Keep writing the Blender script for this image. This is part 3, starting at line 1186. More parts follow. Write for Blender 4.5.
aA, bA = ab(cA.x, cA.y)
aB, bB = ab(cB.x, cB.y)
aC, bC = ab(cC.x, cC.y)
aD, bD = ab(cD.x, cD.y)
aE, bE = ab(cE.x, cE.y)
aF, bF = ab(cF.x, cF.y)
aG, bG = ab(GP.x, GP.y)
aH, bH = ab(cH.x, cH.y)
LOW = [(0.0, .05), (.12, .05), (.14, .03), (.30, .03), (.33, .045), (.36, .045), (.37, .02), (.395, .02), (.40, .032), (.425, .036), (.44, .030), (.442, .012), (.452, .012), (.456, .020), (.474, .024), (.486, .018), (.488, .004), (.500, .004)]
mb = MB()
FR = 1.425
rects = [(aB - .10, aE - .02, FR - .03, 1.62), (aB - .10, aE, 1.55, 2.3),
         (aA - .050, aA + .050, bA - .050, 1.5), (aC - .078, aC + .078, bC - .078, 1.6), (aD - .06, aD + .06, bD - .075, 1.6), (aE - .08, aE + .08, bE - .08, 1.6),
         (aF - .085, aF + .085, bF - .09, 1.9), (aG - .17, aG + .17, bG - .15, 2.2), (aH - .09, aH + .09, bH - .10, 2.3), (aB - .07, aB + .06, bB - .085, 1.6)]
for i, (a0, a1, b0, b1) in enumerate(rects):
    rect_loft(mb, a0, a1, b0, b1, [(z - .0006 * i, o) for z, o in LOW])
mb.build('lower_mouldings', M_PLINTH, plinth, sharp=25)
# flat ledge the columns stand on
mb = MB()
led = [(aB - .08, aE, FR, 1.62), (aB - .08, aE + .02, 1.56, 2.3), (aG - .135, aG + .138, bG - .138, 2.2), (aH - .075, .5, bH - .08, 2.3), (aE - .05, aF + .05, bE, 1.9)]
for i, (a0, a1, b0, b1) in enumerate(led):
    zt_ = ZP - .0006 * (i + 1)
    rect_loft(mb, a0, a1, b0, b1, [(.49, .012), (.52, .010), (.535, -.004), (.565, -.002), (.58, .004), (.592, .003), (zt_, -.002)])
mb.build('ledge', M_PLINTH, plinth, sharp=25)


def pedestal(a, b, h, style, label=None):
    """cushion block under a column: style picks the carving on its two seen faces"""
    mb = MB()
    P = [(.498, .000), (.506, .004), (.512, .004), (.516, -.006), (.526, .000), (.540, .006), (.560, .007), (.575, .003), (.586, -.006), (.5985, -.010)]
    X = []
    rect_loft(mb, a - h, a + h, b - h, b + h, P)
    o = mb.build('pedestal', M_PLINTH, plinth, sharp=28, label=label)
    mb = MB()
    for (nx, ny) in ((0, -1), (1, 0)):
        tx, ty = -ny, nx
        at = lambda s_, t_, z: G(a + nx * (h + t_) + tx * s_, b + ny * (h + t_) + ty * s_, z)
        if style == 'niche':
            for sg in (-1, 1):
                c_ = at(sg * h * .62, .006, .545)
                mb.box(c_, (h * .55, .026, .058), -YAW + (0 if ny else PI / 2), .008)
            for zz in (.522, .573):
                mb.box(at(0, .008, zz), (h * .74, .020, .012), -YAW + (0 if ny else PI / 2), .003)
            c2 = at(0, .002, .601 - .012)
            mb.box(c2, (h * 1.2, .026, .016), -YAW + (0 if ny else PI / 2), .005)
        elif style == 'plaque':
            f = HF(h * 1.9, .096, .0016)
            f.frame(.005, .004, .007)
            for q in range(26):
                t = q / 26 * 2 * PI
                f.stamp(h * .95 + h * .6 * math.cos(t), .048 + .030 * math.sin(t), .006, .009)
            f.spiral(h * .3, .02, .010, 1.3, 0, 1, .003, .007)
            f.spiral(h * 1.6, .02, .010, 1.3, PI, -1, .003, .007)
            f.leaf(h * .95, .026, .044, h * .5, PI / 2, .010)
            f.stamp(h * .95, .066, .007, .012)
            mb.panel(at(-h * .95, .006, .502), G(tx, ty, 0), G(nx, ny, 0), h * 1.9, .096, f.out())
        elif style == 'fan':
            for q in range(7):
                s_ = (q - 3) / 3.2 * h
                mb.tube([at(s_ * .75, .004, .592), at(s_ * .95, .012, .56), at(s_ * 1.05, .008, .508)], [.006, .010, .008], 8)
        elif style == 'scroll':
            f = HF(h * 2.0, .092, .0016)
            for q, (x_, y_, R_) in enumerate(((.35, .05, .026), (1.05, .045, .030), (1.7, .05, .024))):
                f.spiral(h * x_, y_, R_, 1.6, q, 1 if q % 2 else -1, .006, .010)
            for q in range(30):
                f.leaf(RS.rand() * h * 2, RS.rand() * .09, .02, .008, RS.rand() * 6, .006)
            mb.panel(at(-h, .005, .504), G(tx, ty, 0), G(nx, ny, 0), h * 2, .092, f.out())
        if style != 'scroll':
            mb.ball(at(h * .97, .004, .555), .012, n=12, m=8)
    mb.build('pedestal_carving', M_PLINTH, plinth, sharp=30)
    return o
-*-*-
### [YOUR GOAL]
Write out exactly the lines from the start of the material through the line with "mb.build('ledge', M_PLINTH, plinth, sharp=25)". No other output is expected.

### [RESPONSE]
Keep writing the Blender script for this image. This is part 3, starting at line 1186. More parts follow. Write for Blender 4.5.
aA, bA = ab(cA.x, cA.y)
aB, bB = ab(cB.x, cB.y)
aC, bC = ab(cC.x, cC.y)
aD, bD = ab(cD.x, cD.y)
aE, bE = ab(cE.x, cE.y)
aF, bF = ab(cF.x, cF.y)
aG, bG = ab(GP.x, GP.y)
aH, bH = ab(cH.x, cH.y)
LOW = [(0.0, .05), (.12, .05), (.14, .03), (.30, .03), (.33, .045), (.36, .045), (.37, .02), (.395, .02), (.40, .032), (.425, .036), (.44, .030), (.442, .012), (.452, .012), (.456, .020), (.474, .024), (.486, .018), (.488, .004), (.500, .004)]
mb = MB()
FR = 1.425
rects = [(aB - .10, aE - .02, FR - .03, 1.62), (aB - .10, aE, 1.55, 2.3),
         (aA - .050, aA + .050, bA - .050, 1.5), (aC - .078, aC + .078, bC - .078, 1.6), (aD - .06, aD + .06, bD - .075, 1.6), (aE - .08, aE + .08, bE - .08, 1.6),
         (aF - .085, aF + .085, bF - .09, 1.9), (aG - .17, aG + .17, bG - .15, 2.2), (aH - .09, aH + .09, bH - .10, 2.3), (aB - .07, aB + .06, bB - .085, 1.6)]
for i, (a0, a1, b0, b1) in enumerate(rects):
    rect_loft(mb, a0, a1, b0, b1, [(z - .0006 * i, o) for z, o in LOW])
mb.build('lower_mouldings', M_PLINTH, plinth, sharp=25)
# flat ledge the columns stand on
mb = MB()
led = [(aB - .08, aE, FR, 1.62), (aB - .08, aE + .02, 1.56, 2.3), (aG - .135, aG + .138, bG - .138, 2.2), (aH - .075, .5, bH - .08, 2.3), (aE - .05, aF + .05, bE, 1.9)]
for i, (a0, a1, b0, b1) in enumerate(led):
    zt_ = ZP - .0006 * (i + 1)
    rect_loft(mb, a0, a1, b0, b1, [(.49, .012), (.52, .010), (.535, -.004), (.565, -.002), (.58, .004), (.592, .003), (zt_, -.002)])
mb.build('ledge', M_PLINTH, plinth, sharp=25)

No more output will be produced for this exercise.